Mummy reflective room

It’s been almost a year since this blog began with our trip to Egypt to collect the information, take photos and video, and conduct interviews. So the anticipation of walking into the warehouse at SMM to see the exhibit components come to life was really a thrill. As we entered the warehouse, we could see the giant canopy tents, and I knew I wouldn’t be disappointed. One of my favorite pictures from the trip was of the young niece and nephew of our Egyptologist guide wandering among the towering pillars of Karnak Temple; their tiny hands tightly gripped together, and anxious faces staring up at the columns. It was a beautiful juxtaposition of modern-day children consumed by the power of these ancient structures. My heart nearly skipped a beat, when I saw the picture again. Only now, it was a life-size canvas mural, built into the walls of the exhibit, that would allow the entire world to experience what we saw.

Exhibit wall with murals

The SMM team lead us through each component of the exhibit, and we tried out a few of the interactives including the rock challenge, where guests will be able to test the technologies that may have been used to move the enormous stones used to the build the pyramids. We also tested the Sands of Time Aeolian Landscape, showing how sites in Egypt are lost under the changing sands. And tried the pottery re-construction, which was a 3-dimensional pottery puzzle that made my head spin!
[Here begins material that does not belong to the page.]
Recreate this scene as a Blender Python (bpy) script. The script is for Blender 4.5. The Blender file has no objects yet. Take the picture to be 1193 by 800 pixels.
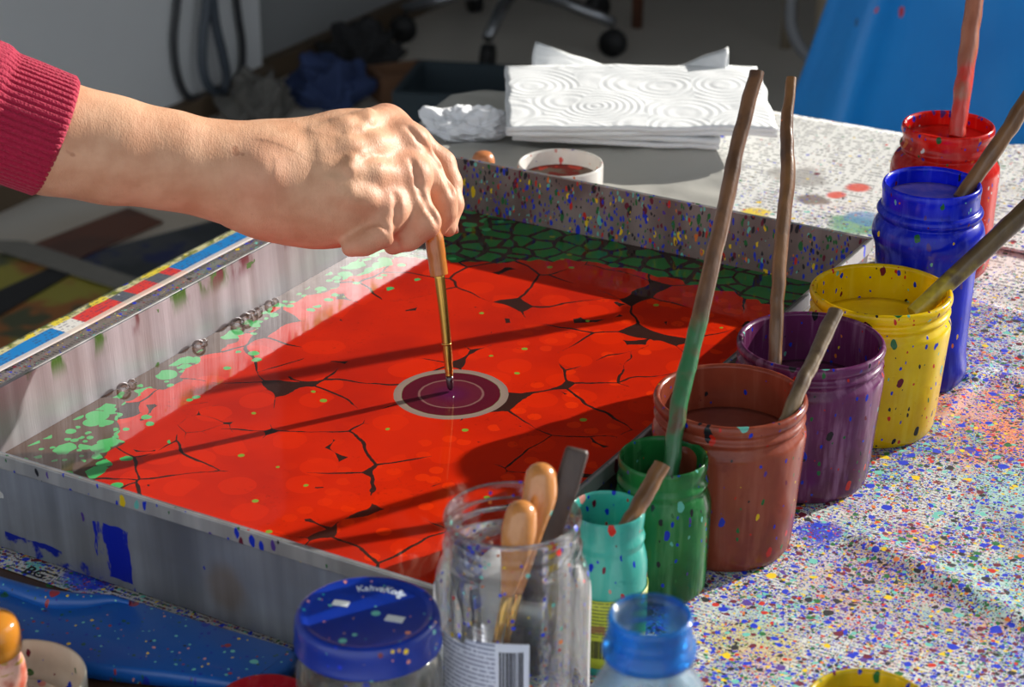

The most exciting structure we saw was the pseudo-tomb hallway with reconstructions of artwork and hieroglyphics, dimly lit to reflect the actual insides of the tombs.

Art & heiroglyphics on the 'tomb wall'

And I couldn’t help but be in awe of the engineers who were working on what will eventually be the climate-controlled display cases for the artifacts, animal mummies, and human mummy. The intricacy of design, material specifications, and other rules and regulations for construction in order to put these priceless artifacts on display was mind boggling.

Future Mummy case

All in all, it was a fascinating trip, and I really think the city of Columbus will have something to be proud of when the exhibit finally arrives and opens this summer!